El desencanto se siente especialmente a gusto cuando lo
que se ve por la ventana es una suerte de apocalipsis. Eso es lo que parece que
veían desde su local de ensayo El Shirota estos últimos años; y eso es lo que vemos
toda la humanidad desde nuestros sofás este año. Es
curioso que el largo camino (siete años y tres EPs mediante) del cuarteto
mexicano hasta la publicación de su debut coincida en un 2020 plagado de incertidumbres,
de desasosiego, de ansiedad y de pesadumbre.
Coincidencia o no, con toda la carga melancólica y
nostálgica que nos remite a un contexto sonoro más en conexión con los años ’90
de Sonic Youth, Lush o Slowdive que con los 2020 del imperio del reggaetón y
los ritmos urbanos; la isla en la que habita El Shirota es también un
espacio en donde los sonidos de la urbe de Ciudad de México parece encontrar
representación.
Y es que en este cóctel de noise, psicodelia pesada, rock
negro, post-punk anárquico, jazz-rock de líneas absolutamente abiertas, zapadas
viscosas y medios tiempos grunge-core, los mexicanos parecen traducir el
lenguaje de los tamales a pie de calle, el humo de los autobuses, la violenta
tensión del día a día en la capital mexicana.

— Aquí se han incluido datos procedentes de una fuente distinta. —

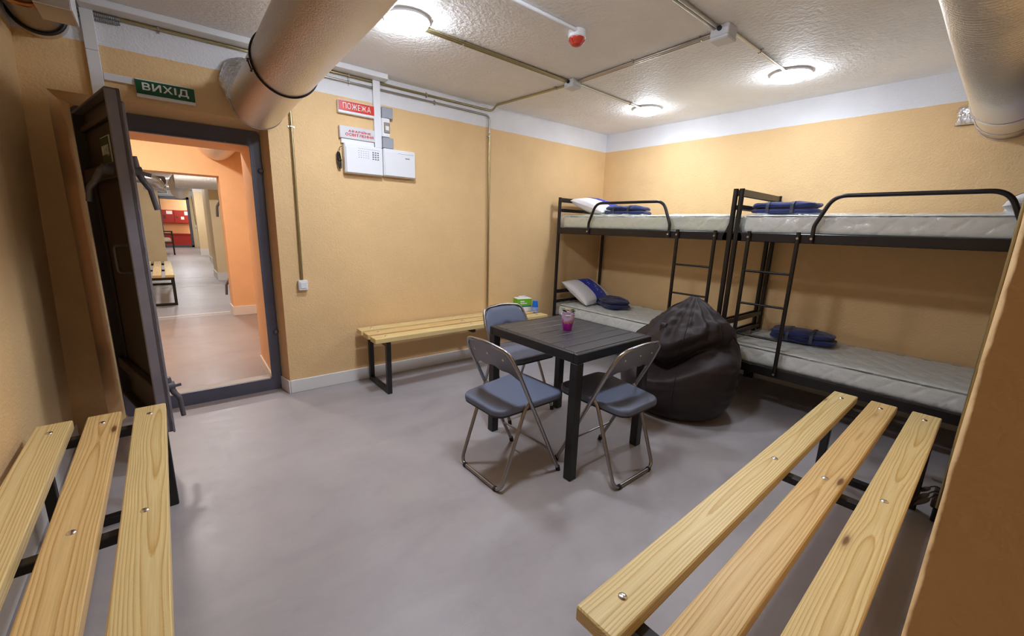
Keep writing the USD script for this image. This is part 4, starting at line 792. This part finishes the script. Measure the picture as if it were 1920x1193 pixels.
# pier conduit and the dark plant pot at its foot
conduit('yellowish conduit down the pier edge at the far right', [[(2.62, -.0045, 2.0), (2.62, -.0045, .16)]], .006, 'brass_pipe')
t = thing('plant_pot', 'dark brown square planter with drooping leaves behind the foreground bench', 'plant pot', (2.865, -.06, 0))
obj('pot', B().box([-.075, -.075, 0], [.075, .068, .075], .006), 'leaf_dark', t); obj('rim', B().box([-.08, -.08, .075], [.08, .08, .128], .006), 'pot_brown', t)
obj('root_block', B().box([-.06, -.06, .12], [.06, .06, .140], .008), 'leaf_dark', t)
for p0, p1, p2 in (((.02, .05, .135), (.035, .097, .130), (-.045, .131, .118)), ((-.02, .05, .135), (-.045, .094, .130), (-.150, .134, .114)), ((-.05, .05, .135), (-.095, .086, .130), (-.215, .131, .116)), ((.04, .03, .135), (.07, .06, .16), (.10, .10, .15)), ((.0, -.03, .135), (.02, -.08, .17), (.03, -.13, .15))):
    p0, p1, p2 = (np.array(q_, float) for q_ in (p0, p1, p2)); d = p2 - p1; L_ = np.linalg.norm(d); d /= L_; s_ = np.cross([0, 0, 1.], d); s_ /= np.linalg.norm(s_); up_ = np.cross(d, s_)
    obj('stalk', B().tube(fillet([p0, (p0 + p1) / 2 + [0, 0, .02], p1], .03, 5), .003, 6), 'leaf_dark', t)
    P = np.array([[p1 + d * L_ * q_ + s_ * w_ * .014 * math.sin(math.pi * min(1, q_ ** .8 * .93 + .06)) + up_ * (.004 * (1 - abs(w_))) for w_ in (-1, -.5, 0, .5, 1)] for q_ in np.linspace(0, 1, 8)]); obj('leaf', B().grid(P).grid(P - up_ * .002, flip=True), 'pot_brown', t, 60)

# ================================================================== THINGS BEYOND THE DOOR
t = thing('hall_duct', 'ribbed foil duct under the ceiling of the orange hall', 'duct'); obj('pipe', pipe_rings([(.68, 7.05, 2.33), (.68, 4.5, 2.34)], .19, 48, .004, .03, 2), 'duct_wrap', t, 60)
t = thing('corridor_duct', 'thick silver duct hanging under the corridor ceiling', 'duct')
obj('pipe', pipe_rings([(.30, 10.95, 2.14), (2.3, 10.95, 2.20)], .19, 40, .004, .06, 3), 'duct_wrap', t, 60); obj('elbow', pipe_rings(fillet([(.44, 11.0, 2.12), (.38, 11.15, 2.05), (.44, 13.2, 2.0)], .2, 6), .175, 40), 'duct_foil', t, 60)
t = thing('corridor_duct', 'tangle of small silver ducts at the left under the corridor ceiling', 'duct')
obj('pipe', pipe_rings(fillet([(-.4, 10.6, 2.12), (.02, 10.65, 2.06), (.07, 11.0, 2.0)], .1, 5), .075, 28), 'duct_sheet', t, 60); obj('pipe', pipe_rings([(-.3, 11.6, 2.13), (.15, 11.8, 2.13)], .09, 28), 'duct_dark', t, 60); obj('pipe', pipe_rings([(-.2, 12.6, 2.05), (.18, 12.6, 2.0)], .085, 28), 'duct_sheet', t, 60)
t = thing('corridor_exit_sign', 'tiny green exit sign at the far end of the corridor', 'sign', (.18, 25.1, 2.50)); obj('plate', B().box([-.22, 0, -.10], [.22, .03, .09], .004), 'letter_white', t); obj('panel', B().box([-.19, -.006, -.06], [.19, .001, .06], .002), 'sign_green', t)
cb_ = bench('pine bench seen through the doorway along the corridor wall', (-.14, 9.75, 0), math.pi / 2, 2.75, .155, bolts=False, mid=True, inset=.03)
cab = thing('fire_cabinet', 'red wall cabinet with a paper notice at the far end beyond the doorway', 'cabinet', (.6, 27.1, 0))
obj('body', B().box([-.62, -.24, 1.08], [.60, -.001, 1.73], .01), 'cabinet_red', cab); obj('door', B().box([-.60, -.262, 1.10], [-.06, -.24, 1.71], .008), 'cabinet_red', cab); obj('door', B().box([-.05, -.262, 1.10], [.58, -.24, 1.71], .008), 'cabinet_red', cab)
obj('notice', B().box([-.34, -.266, 1.53], [-.11, -.262, 1.69]), 'paper', cab, False, label='white paper notice'); obj('notice', B().box([.36, -.266, 1.50], [.50, -.262, 1.68]), 'paper', cab, False); obj('window', B().box([-.48, -.267, 1.30], [-.38, -.262, 1.48], .003), 'cabinet_dark', cab); obj('emblem', B().box([.20, -.267, 1.28], [.33, -.262, 1.42], .02), 'paper', cab); obj('handle', B().box([.02, -.27, 1.36], [.10, -.262, 1.43], .004), 'cabinet_dark', cab)
low = thing('sand_box', 'low red box on the floor under the red wall cabinet', 'box', (.6, 26.85, 0)); obj('body', B().box([-.58, -.2, .0], [.52, .19, .54], .01), 'cabinet_red', low); obj('lid', B().box([-.60, -.23, .54], [.54, .2, .60], .01), 'cabinet_red', low)
rk = thing('metal_rack', 'black steel bed end standing in the corridor before the far door', 'bed frame', (.03, 20.0, 0))
for x in (-.25, .24): obj('post', B().tube([(x, 0, 0), (x, 0, .88)], .025, 10), 'bed_steel', rk)
for z in (.86, .78, .45): obj('bar', B().box([-.25, -.015, z - .02], [.24, .015, z + .02], .003), 'bed_steel', rk)
obj('cushion', B().box([-.3, .03, .46], [.2, 1.2, .60], .04), 'fabric_beige', rk)
ds = thing('steel_door', 'second steel door leaf opened along the right side beyond the orange hall', 'door', (.705, 7.44, 0), -.118)
obj('sheet', B().box([0, 0, .08], [.05, .84, 1.92], .004), 'door_steel', ds)
for z in (1.62, .45):
    obj('lever', B().tube(fillet([(-.004, .18, z + .1), (-.02, .18, z), (-.06, .18, z - .07), (-.07, .18, z - .22)], .03, 5), .016, 8), 'lever_steel', ds, 50)
    obj('lever_hub', B().tube([(.0, .18, z), (-.035, .18, z)], .03, 12), 'lever_steel', ds)
sw = thing('corridor_switch', 'small white switch with conduit at the far end of the corridor', 'light switch', (1.29, 25.3, 0)); obj('box', B().box([-.05, -.06, .93], [.05, -.001, 1.05], .006), 'white_plastic', sw); obj('pipe', B().tube([(0, -.02, 1.05), (-.04, -.02, 2.4)], .015, 8), 'zinc_pipe', sw)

De ahí que tanto cuando deciden estar en silencio (“El
Chirota”) como cuando firman hits de casi siete minutos tan cerca de Mudhoney
como de Attaque 77 (“No sé todo”); cuando son especialmente urgentes y crípticos
(“AtorihS LE”) como cuando deciden buscar sin el objetivo de encontrar (los más
de doce minutos de “RTL”); cuando ponen BSO al adictivo desencanto de la vida
urbana (“La Ciudad”) como cuando se saben embajadores mexicanos de la querencia
de Él mató a un policía motorizado (“Más de una vez”); cuando firman un medio
tiempo viscoso (“A donde voy”) como un punk costra (“El Bob Rosendo”); siempre,
pero siempre, consiguen proyectar una personalidad tan arrolladora como los
matices de su sonido: ese humo negro que no respiras, pero que te empuja como
si se tratase de un pogo, un mosh o un slam en tu tugurio favorito.